● INFORMATION SHOWN:
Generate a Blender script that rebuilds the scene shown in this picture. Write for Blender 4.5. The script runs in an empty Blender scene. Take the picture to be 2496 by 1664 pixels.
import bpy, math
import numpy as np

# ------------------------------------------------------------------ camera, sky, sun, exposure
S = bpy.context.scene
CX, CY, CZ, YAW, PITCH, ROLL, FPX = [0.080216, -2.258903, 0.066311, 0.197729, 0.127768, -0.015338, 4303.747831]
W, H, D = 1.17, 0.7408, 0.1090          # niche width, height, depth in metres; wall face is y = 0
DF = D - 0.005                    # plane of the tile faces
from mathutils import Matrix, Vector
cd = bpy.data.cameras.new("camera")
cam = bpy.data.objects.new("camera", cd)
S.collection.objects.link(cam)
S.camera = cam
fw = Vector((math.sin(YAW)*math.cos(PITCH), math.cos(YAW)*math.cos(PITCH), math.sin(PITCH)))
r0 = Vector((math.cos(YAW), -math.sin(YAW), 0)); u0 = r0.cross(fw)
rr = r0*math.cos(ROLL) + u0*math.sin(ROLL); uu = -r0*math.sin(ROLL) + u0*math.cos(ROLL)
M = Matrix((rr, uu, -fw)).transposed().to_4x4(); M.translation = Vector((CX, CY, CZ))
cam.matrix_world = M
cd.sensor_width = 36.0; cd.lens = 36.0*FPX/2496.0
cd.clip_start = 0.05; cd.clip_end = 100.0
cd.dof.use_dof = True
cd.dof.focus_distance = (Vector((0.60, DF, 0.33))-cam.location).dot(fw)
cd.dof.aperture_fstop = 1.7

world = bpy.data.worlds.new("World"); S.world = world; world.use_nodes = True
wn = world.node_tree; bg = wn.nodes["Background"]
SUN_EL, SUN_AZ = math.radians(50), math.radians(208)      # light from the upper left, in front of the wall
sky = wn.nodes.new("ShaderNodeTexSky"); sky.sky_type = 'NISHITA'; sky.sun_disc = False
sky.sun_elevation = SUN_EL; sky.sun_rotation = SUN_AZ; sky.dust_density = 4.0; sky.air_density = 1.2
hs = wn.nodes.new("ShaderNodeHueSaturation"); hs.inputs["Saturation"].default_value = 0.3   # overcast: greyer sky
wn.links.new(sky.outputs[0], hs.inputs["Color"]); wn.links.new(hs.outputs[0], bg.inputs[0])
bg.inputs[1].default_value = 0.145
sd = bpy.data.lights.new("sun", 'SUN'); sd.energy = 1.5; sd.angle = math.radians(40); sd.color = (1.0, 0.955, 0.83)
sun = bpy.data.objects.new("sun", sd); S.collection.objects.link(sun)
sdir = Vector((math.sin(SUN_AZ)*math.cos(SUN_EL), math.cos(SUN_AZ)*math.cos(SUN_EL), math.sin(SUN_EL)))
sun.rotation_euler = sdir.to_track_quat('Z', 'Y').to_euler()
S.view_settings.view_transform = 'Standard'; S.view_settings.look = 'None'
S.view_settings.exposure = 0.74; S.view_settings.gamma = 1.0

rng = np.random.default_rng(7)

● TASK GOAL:
Only the lines from the top of the data through the line that contains "import numpy as np" should be quoted, exactly as they stand.

● TASK OUTPUT:
Generate a Blender script that rebuilds the scene shown in this picture. Write for Blender 4.5. The script runs in an empty Blender scene. Take the picture to be 2496 by 1664 pixels.
import bpy, math
import numpy as np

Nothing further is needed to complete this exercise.